Thursday, 24 January 2019
featured Racism

News brief: Inquiry into Dalhousie’s connection to race and slavery presents preliminary findings

George Ramsay, the ninth Earl of Dalhousie

KJIPUKTUK (Halifax) – A panel that was asked to report on the racist past of Dalhousie University has mostly completed its investigation and is getting ready to present its findings for further input from the community.

Last night Dr. Afua Cooper, James R. Johnston Chair in Black Canadian Studies at Dalhousie and Chair of the panel presented some of the findings at an almost filled Scotiabank auditorium.

Dr. Cooper also provided a draft list of initiatives to begin to repair the damage done, and make the University less racist.

The panel was formed by the University administration after several racist incidents occurred on campus.

For this presentation Dr. Cooper focused on five areas where slavery and anti-Black racism shaped the university in its early days.

Three of these areas directly concerned Lord Dalhousie, governor of Nova Scotia between 1816 and 1820, founder of the university, and a nasty piece of work.

In this context Dr. Cooper talked about Lord Dalhousie’s involvement in the invasion of Martinique in 1794, reinstating slavery after slaves there were freed as a result of the French revolution.

As well, during Dalhousie’s reign in Nova Scotia, his treatment of Black refugees who came here after the war of 1812 was deplorable, forcing them into subsistence farming on small remote plots of land, and never considering them to be permanent settlers.

“Slaves by habit and education, no longer working under the dread of the lash, their idea of freedom is idleness, and they are therefore quite incapable of industry,” Dalhousie famously wrote in a letter to his superiors in London.

Part of the money used to found the University came from tax moneys collected from the trade between North America and the West Indies, and as such fully integrated with the existing slave economy.  

Not only was this dirty money, but Lord Dalhousie refused to allocate this money to support the Black refugees, as had been suggested to him, and used it for the university instead.

Beyond Lord Dalhousie’s racist actions, Dr. Cooper also focused on the benefits many of the university founders derived from both the slave economy and the slave trade, and the money they received as compensation when slavery was abandoned in British North America. The freed slaves never received such compensation.

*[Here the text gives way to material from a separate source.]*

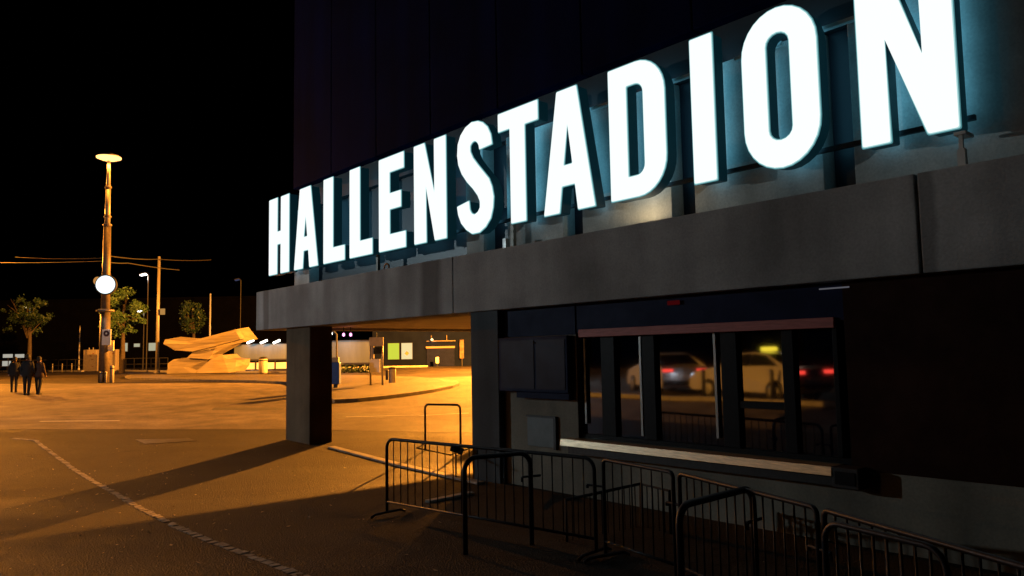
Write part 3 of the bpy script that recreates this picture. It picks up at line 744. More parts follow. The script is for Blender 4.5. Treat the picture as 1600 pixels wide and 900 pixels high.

In her presentation Dr. Cooper also highlighted the support for secessionist slave-holding Southern states among Nova Scotia’s wealthy merchants, further establishing the dominant anti-Black racist attitudes rampant within Nova Scotia’s ruling class at the time. 

Among the draft recommendations issued by the panel are measures such as an apology from the university, support for Black studies, funding for Black students and recruiting of Black faculty.

Dalhousie University should also collaborate with its counterparts in the Caribbean to help build capacity in areas of mutual interest.

Other recommendations deal with honouring the contributions of Black refugees, and integrating this particular Black history in university curricula.

These draft recommendations will now be presented to community stakeholders, but what that consultation will look like and who will be involved is not yet clear.

A name change for the university is not among the recommendations. In response to a question from the audience, panel member Shirley Tillotson suggested that the name of Dalhousie is much more associated with the collective accomplishments of countless academics that it is with the founder Lord Dalhousie, and that it would be a shame to lose that connection.

Several questions from the audience focused on concrete next steps, and in particular on how to ensure that the panel’s report does not merely collect dust but leads to actual change in a university and community where racism remains prevalent and institutionalized.

The panel will be involved in mapping out what implementation will look like, and will remain involved in some shape or form, outgoing president Dr. Richard Florizone responded.

The report is expected to be finalized in another six months or so, Dr. Cooper said. The report’s scope is broader than last night’s presentation, which did not address the totality of the panel’s findings because of time constraints.